(Task description): Copy out each line of the material in which the word "from" appears.

===============

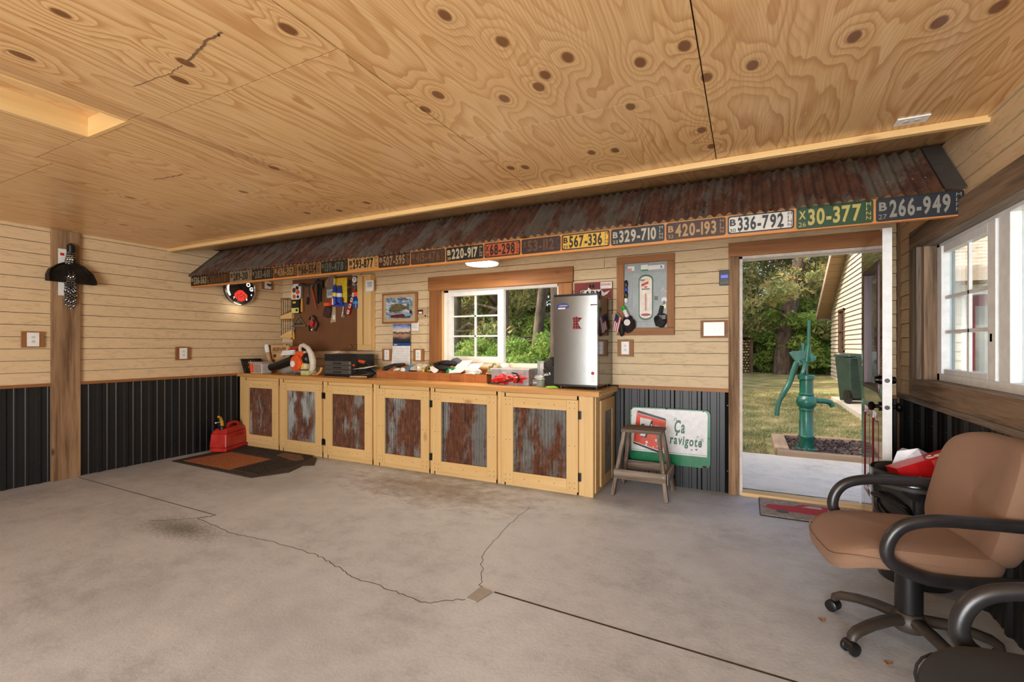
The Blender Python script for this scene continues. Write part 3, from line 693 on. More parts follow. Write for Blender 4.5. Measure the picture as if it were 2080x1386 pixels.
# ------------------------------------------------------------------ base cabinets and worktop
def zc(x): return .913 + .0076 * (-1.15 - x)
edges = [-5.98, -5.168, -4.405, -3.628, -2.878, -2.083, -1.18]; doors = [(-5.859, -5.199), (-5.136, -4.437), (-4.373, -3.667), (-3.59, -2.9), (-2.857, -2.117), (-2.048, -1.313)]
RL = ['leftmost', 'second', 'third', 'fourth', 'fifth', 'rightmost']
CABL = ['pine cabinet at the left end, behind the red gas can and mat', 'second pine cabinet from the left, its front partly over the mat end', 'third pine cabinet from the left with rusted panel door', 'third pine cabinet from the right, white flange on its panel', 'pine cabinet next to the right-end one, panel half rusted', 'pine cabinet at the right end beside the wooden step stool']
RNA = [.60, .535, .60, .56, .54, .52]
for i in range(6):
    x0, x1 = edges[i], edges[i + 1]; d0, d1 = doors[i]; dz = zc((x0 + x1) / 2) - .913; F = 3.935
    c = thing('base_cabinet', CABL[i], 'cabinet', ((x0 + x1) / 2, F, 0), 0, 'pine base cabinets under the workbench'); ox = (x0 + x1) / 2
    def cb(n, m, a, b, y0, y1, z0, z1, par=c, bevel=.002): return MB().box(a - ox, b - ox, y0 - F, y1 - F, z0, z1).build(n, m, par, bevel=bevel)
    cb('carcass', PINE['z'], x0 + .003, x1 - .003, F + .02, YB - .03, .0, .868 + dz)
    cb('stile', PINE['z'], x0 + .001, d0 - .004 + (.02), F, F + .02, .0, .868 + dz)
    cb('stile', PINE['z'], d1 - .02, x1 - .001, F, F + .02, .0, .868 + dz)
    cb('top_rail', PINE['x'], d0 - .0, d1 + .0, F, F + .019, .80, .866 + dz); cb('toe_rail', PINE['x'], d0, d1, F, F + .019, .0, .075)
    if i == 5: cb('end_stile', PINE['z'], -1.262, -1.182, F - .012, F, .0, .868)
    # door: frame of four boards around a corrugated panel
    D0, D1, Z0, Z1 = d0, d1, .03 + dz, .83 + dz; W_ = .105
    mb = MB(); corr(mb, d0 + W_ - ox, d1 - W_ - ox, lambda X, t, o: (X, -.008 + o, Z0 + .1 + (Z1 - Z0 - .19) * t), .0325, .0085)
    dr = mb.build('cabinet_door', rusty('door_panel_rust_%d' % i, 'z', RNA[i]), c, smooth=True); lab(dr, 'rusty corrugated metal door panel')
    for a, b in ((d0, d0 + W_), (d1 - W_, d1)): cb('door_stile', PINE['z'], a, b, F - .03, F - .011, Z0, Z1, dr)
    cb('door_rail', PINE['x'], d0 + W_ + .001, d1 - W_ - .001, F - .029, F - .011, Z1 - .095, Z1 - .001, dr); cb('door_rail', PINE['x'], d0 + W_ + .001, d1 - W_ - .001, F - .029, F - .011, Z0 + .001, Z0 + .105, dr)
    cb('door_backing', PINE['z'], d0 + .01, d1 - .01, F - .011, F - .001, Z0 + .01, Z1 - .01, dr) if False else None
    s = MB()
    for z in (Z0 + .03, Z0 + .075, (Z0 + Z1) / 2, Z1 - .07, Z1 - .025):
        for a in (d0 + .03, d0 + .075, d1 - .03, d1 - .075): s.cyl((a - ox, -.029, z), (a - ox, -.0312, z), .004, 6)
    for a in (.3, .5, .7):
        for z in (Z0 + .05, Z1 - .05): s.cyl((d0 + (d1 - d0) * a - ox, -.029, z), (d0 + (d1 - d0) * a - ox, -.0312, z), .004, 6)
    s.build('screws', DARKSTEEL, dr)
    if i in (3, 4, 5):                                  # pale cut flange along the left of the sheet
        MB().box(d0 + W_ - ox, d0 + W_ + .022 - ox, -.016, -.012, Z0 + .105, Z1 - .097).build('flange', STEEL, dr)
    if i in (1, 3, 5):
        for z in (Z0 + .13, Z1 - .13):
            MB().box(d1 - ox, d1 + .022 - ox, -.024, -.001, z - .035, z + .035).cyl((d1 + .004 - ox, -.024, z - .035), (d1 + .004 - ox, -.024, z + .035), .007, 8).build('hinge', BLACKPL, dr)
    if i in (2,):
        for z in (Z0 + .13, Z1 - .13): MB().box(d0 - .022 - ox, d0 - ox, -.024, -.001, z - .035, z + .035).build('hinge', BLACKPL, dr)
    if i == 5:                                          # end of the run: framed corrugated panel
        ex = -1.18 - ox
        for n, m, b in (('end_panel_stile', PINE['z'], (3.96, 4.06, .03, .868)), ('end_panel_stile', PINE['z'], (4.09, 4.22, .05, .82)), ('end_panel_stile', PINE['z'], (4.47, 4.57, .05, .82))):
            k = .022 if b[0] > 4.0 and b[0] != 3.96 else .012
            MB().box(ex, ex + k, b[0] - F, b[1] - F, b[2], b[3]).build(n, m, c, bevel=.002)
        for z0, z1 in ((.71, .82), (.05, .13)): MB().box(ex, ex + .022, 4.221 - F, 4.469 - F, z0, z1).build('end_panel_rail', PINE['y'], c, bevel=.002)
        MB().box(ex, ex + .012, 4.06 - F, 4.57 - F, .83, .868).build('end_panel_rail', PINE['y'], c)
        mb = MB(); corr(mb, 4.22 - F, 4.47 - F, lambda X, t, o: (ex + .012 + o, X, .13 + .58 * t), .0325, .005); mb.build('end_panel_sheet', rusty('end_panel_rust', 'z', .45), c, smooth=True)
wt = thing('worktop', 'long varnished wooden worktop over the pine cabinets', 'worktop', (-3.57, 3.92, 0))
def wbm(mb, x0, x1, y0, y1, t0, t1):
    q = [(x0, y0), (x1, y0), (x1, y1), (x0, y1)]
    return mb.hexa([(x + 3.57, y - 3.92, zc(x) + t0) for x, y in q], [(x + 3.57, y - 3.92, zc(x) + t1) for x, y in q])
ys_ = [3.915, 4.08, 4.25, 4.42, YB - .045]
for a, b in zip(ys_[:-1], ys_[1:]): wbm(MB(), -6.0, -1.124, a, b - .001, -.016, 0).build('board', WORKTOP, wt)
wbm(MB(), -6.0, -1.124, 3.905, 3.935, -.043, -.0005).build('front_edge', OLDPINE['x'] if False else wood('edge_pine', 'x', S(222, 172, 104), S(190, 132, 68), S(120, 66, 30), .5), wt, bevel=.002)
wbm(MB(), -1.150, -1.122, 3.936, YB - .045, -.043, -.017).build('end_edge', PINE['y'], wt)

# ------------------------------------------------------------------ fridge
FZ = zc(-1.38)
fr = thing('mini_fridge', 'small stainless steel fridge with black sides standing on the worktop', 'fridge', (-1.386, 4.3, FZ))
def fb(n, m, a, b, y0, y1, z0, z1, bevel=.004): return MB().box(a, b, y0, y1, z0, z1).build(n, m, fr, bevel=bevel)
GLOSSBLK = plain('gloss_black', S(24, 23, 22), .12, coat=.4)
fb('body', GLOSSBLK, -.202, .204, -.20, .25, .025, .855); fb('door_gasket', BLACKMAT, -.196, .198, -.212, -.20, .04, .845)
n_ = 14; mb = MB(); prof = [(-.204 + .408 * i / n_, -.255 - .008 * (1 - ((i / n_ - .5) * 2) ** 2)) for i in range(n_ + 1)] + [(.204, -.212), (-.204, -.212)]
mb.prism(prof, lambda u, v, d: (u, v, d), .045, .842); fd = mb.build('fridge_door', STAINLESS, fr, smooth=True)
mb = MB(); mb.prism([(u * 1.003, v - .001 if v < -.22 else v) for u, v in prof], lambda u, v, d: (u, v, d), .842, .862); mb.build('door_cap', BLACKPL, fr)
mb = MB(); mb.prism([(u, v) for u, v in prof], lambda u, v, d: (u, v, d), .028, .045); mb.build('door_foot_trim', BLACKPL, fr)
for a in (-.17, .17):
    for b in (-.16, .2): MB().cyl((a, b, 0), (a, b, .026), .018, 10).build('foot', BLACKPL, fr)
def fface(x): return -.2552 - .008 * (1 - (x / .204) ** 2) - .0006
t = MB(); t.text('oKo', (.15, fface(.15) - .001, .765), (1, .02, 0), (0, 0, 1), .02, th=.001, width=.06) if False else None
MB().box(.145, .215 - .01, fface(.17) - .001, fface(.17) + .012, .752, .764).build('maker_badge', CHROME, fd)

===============

(Reply to the exercise):
The Blender Python script for this scene continues. Write part 3, from line 693 on. More parts follow. Write for Blender 4.5. Measure the picture as if it were 2080x1386 pixels.
CABL = ['pine cabinet at the left end, behind the red gas can and mat', 'second pine cabinet from the left, its front partly over the mat end', 'third pine cabinet from the left with rusted panel door', 'third pine cabinet from the right, white flange on its panel', 'pine cabinet next to the right-end one, panel half rusted', 'pine cabinet at the right end beside the wooden step stool']